The perspective as the road descends into Gowbarrow-park is perhaps the very finest on the lake. The scenery of the first reach is almost tame when compared with this, and it is difficult to say where it can be equalled for Alpine sublimity, and for effecting wonder and awful elevation. The lake, after expanding at a distance to great breadth, once more loses itself beyond the enormous pile of rock called Place-fell, opposite to which the shore, seeming to close upon all further progress, is bounded by two promontories covered with woods, that shoot their luxuriant foliage to the water’s edge. The shattered mass of gray rock, called Yew-crag, rises immediately over these, and, beyond, a glen opens to a chaos of mountains more solemn in their aspect, and singular in their shapes, than any which have appeared, point crowding over point in lofty succession. Among these is Stone-cross-pike and huge Helvellyn, scowling over all; but, though this retains its pre eminence, its dignity is lost in the mass of alps around and below it. A fearful gloom involved them; the shadows of a stormy sky upon mountains of dark rock and heath. All this is seen over the woody foreground of the park, which, soon shrouding us in its bowery lanes, allowed the eye and the fancy to repose, while venturing towards new forms and assemblages of sublimity.

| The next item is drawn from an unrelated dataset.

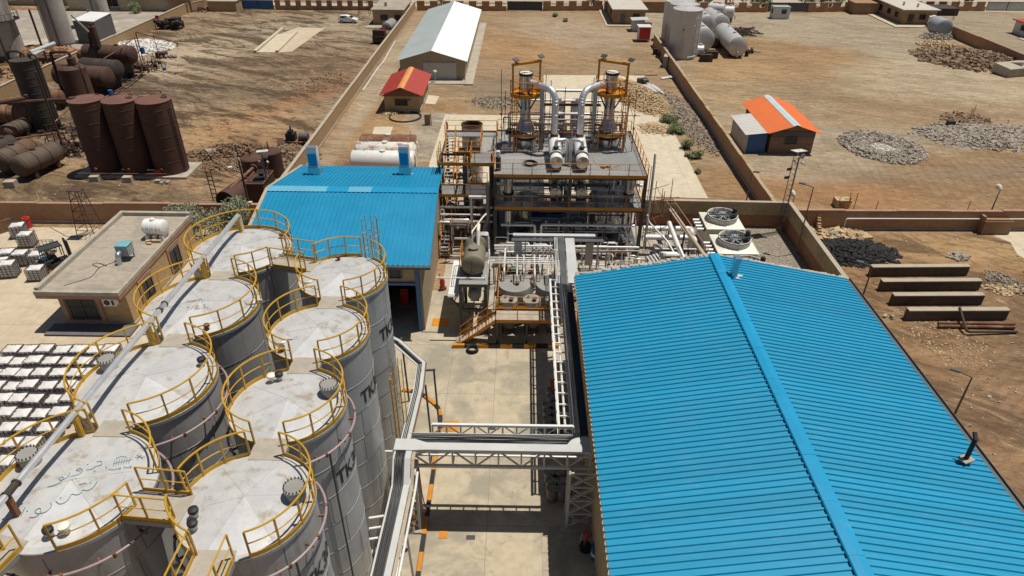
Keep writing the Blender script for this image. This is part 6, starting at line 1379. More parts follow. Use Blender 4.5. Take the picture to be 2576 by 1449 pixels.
part('stair_treads', b, M['conc'], o); b = MB(); [b.beam((-4.25, y, 0), (-1.55, y, 2.2), .05, .24) for y in (39.25, 40.15)]; part('stair_stringer', b, M['orange'], o)
rails(o, [(-4.2, 39.22, .0), (-1.6, 39.22, 2.2)], 0, kick=0, step=.95, h=1.0, name='stair_rail'); rails(o, [(-4.2, 40.17, .0), (-1.6, 40.17, 2.2)], 0, kick=0, step=.95, h=1.0, name='stair_rail')
for px, py, R_, h, lb in ((1295, 712, 1.25, 3.1, 'large left grey tank under the white pipe grid'), (1390, 712, 1.25, 3.1, 'large right grey tank under the white pipe grid'), (1280, 752, .66, 2.75, 'small grey tank at the left behind the orange rail'), (1338, 752, .66, 2.75, 'small grey tank in the middle behind the orange rail'), (1394, 752, .66, 2.75, 'small grey tank at the right behind the orange rail')):
    g = G(0, px, py, h); o = thing('blend_tank', lb, 'tank', (g.x, g.y, 0), 'grey tanks in the pit'); part('shell', MB().lathe((g.x, g.y, 0), [(R_*.5, .3), (R_*.92, .6), (R_, .9), (R_, h-.08), (R_*.98, h), (.001, h+.06)], 36), M['greytank'], o)
    b = MB(); [b.beam((g.x+R_*.85*cos(a), g.y+R_*.85*sin(a), 0), (g.x+R_*.85*cos(a), g.y+R_*.85*sin(a), 1.0), .12) for a in (.8, 2.4, 3.9, 5.5)]; part('leg', b, M['steel_dark'], o); part('nozzle', MB().cyl((g.x+.2, g.y-.25, h), .1, .22, 12).cyl((g.x+.2, g.y-.25, h+.2), .17, .05, 14).cyl((g.x-.25, g.y+.1, h), .07, .2, 10), M['rail_rust'], o)
o = thing('pipe_manifold', 'white pipe manifold with droppers in front of the process platform', 'pipework', (1, 46, 3)); b = MB(); v = MB()
for y, z, xa, xb in ((47.6, 3.6, -2.0, 2.6), (47.9, 3.3, -2.0, 2.6), (47.6, 3.6, 3.9, 9.4), (48.1, 3.3, 3.9, 9.6)): b.path([(xa, y, z), (xb, y, z)], .09, 10)
for i, x in enumerate((-1.15, -.75, -.2, .1, 1.05, 1.35, 1.9, 2.3, 4.4, 5.0, 5.5, 6.3, 7.2, 8.2)):
    b.path([(x, 47.6, 3.6), (x, 47.4, 2.2)], .055 if i % 2 else .075, 8); v.cyl((x, 47.4, 2.1), .11, .12, 10)
for i, x in enumerate((-1.1, -.15, .35, 1.15, 1.55, 2.15, 2.5)):
    z = 3.4; b.path(fillet([(x, 47.2, 3.0), (x, 46.6, 4.0), (x, 43.1-.5*(i % 2), 4.0), (x, 43.1-.5*(i % 2), 2.9)], .3), .075 if i % 3 == 0 else .055, 8); v.cyl((x, 43.1-.5*(i % 2), 3.0), .13, .06, 12); v.cyl((x, 46.9, 3.5), .12, .12, 10)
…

Meantime, the green shade, under which we passed, where the sultry low of cattle, and the sound of streams hurrying from the heights through the copses of Gowbarrow to the lake below, were all that broke the stillness; these, with gleamings of the water, close on the left, between the foliage, and which was ever changing its hue, sometimes assuming the soft purple of a pigeon’s neck, at others the silvery tint of sunshine — these circumstances of imagery were in soothing and beautiful variety with the gigantic visions we had lost.

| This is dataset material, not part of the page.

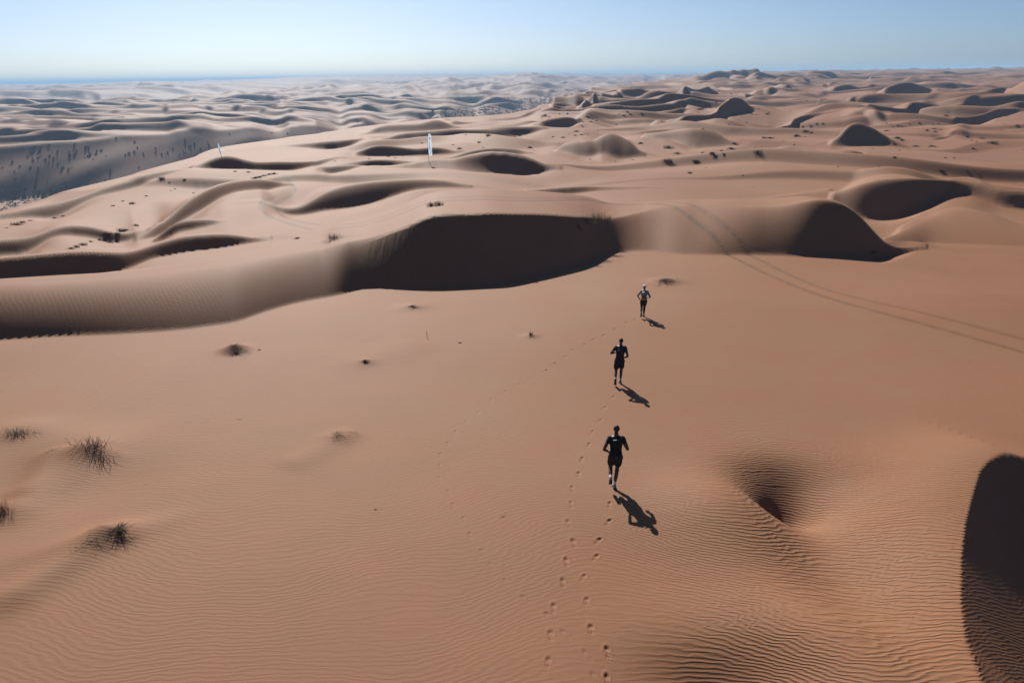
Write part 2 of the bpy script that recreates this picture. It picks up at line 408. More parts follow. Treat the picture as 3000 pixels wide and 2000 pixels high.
# middle distance, centre and right
feat([(1630, 443), (1643, 425), (1663, 416), (1714, 412), (1742, 420), (1763, 435)], [(1630, 445), (1673, 454), (1704, 459), (1730, 457), (1763, 447)], S=.50, p=1.3, fall=6)
feat([(1712, 440), (1738, 420), (1765, 403), (1798, 394), (1819, 397), (1844, 410), (1870, 435), (1885, 456)], [(1712, 444), (1745, 455), (1781, 461), (1806, 464), (1842, 462), (1857, 459), (1885, 457)], S=.54, p=1.3, fall=6)
feat([(1842, 391), (1883, 384), (1940, 381), (1985, 380), (2000, 383)], [(1842, 392), (1890, 395), (1940, 391), (1985, 386), (2000, 384)], S=.62, p=1.05, fall=7)
feat([(1886, 398), (1934, 398), (1972, 393), (2013, 388), (2051, 385), (2084, 388), (2115, 402), (2140, 422), (2155, 432)], [(1886, 410), (1903, 420), (1946, 422), (1985, 432), (2026, 448), (2051, 443), (2102, 438), (2155, 433)], S=.53, p=1.4, fall=6)
feat([(1972, 366), (2000, 352), (2040, 344), (2071, 338), (2094, 329), (2110, 314), (2133, 299), (2153, 290), (2179, 295), (2189, 304), (2194, 322), (2198, 334)],
     [(1972, 367), (1997, 373), (2051, 376), (2075, 373), (2102, 366), (2122, 356), (2153, 344), (2189, 337), (2198, 335)], S=[(1972, .64), (2080, .62), (2130, .54), (2198, .5)], p=1.1, fall=6)
feat([(1901, 369), (1913, 356), (1929, 351), (1944, 356), (1952, 369)], [(1901, 370), (1913, 372), (1929, 373), (1944, 372), (1952, 370)], S=.56, p=1.3, fall=6, sm=1)
feat([(1918, 338), (1939, 328), (1972, 323), (1997, 318), (2015, 325)], [(1918, 339), (1941, 341), (1965, 346), (1985, 344), (2000, 338), (2015, 327)], S=.6, p=1.2, fall=6, sm=1)
feat([(1668, 341), (1691, 328), (1703, 312), (1730, 293), (1760, 283), (1803, 280), (1830, 290)], [(1668, 342), (1691, 343), (1712, 343), (1727, 332), (1742, 307), (1760, 299), (1803, 297), (1830, 292)], S=.57, p=1.25, fall=6, sm=1.5)
feat([(1801, 277), (1811, 269), (1844, 269), (1883, 274), (1918, 286)], [(1801, 280), (1824, 296), (1852, 304), (1898, 292), (1918, 289)], S=.54, p=1.3, fall=6, sm=1.5)
feat([(1640, 305), (1673, 287), (1730, 273), (1804, 268)], [(1640, 308), (1661, 306), (1679, 293), (1730, 285), (1781, 278), (1804, 269)], S=.62, p=1.1, fall=6)
feat([(1589, 327), (1615, 315), (1653, 311), (1686, 310)], [(1589, 328), (1612, 329), (1648, 329), (1673, 320), (1686, 311)], S=.62, p=1.1, fall=6)
feat([(1564, 374), (1602, 359), (1628, 353), (1666, 347), (1704, 347), (1722, 346)], [(1564, 377), (1595, 384), (1628, 386), (1676, 380), (1699, 360), (1722, 347)], S=.54, p=1.4, fall=7)
feat([(1602, 425), (1653, 410), (1686, 408), (1709, 404)], [(1602, 426), (1628, 422), (1653, 416), (1686, 410), (1709, 405)], S=.6, p=1.1, fall=7)
feat([(1112, 410), (1143, 397), (1179, 389), (1230, 388), (1270, 388), (1306, 383), (1357, 376), (1434, 374), (1510, 375), (1574, 379), (1595, 384)],
     [(1112, 411), (1143, 413), (1179, 414), (1255, 417), (1306, 422), (1332, 420), (1370, 411), (1408, 399), (1485, 402), (1561, 395), (1595, 385)], S=[(1112, .6), (1300, .6), (1400, .52), (1580, .5)], p=1.3, fall=6)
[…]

The road still pursuing this border of the lake, the copses opened to partial views of the bold rocks, that form the opposite shore, and many a wild recess and solemn glen appeared and vanished among them, some shewing only broken fells, the sides of others shaggy with forests, and nearly all lined, at their bases, with narrow pastures of the most exquisite verdure. Thus descending upon a succession of sweeping bays, where the shades parted, and admitted the lake, that flowed even with us, and again retreating from it over gentle eminences, where it glittered only between the leaves; crossing the rude bridges of several becks, rapid, clear and foaming among dark stones, and receiving a green tint from the closely shadowing trees, but neither precipitous enough in their descent, nor ample enough in their course, to increase the dignity of the scene, we came, after passing nearly three miles through the park, to Lyulph’s Tower. This mansion, a square, gray edifice, with turreted corners, battlements and windows in the Gothic style, has been built by the present Duke of Norfolk in one of the finest situations of a park, abounding with views of the grand and the sublime. It stands on a green eminence, a little removed from the water, backed with wood and with pastures rising abruptly beyond, to the cliffs and crags that crown them. In front, the ground falls finely to the lake’s edge, broken, yet gentle, and scattered over with old trees, and darkened with copses, which mingle in fine variety of tints with the light verdure of the turf beneath. Herds of deer, wandering over the knolls, and cattle, reposing in the shade, completed this sweet landscape.

The lake is hence seen to make one of its boldest expanses, as it sweeps round Place-fell, and flows into the third and last bend of this wonderful vale. Lyulph’s Tower looks up this reach to the south, and to the east traces all the fells and curving banks of Gowbarrow, that bind the second; while, to the west, a dark glen opens to a glimpse of the solemn alps round Helvellyn; and all these objects are seen over the mild beauty of the park.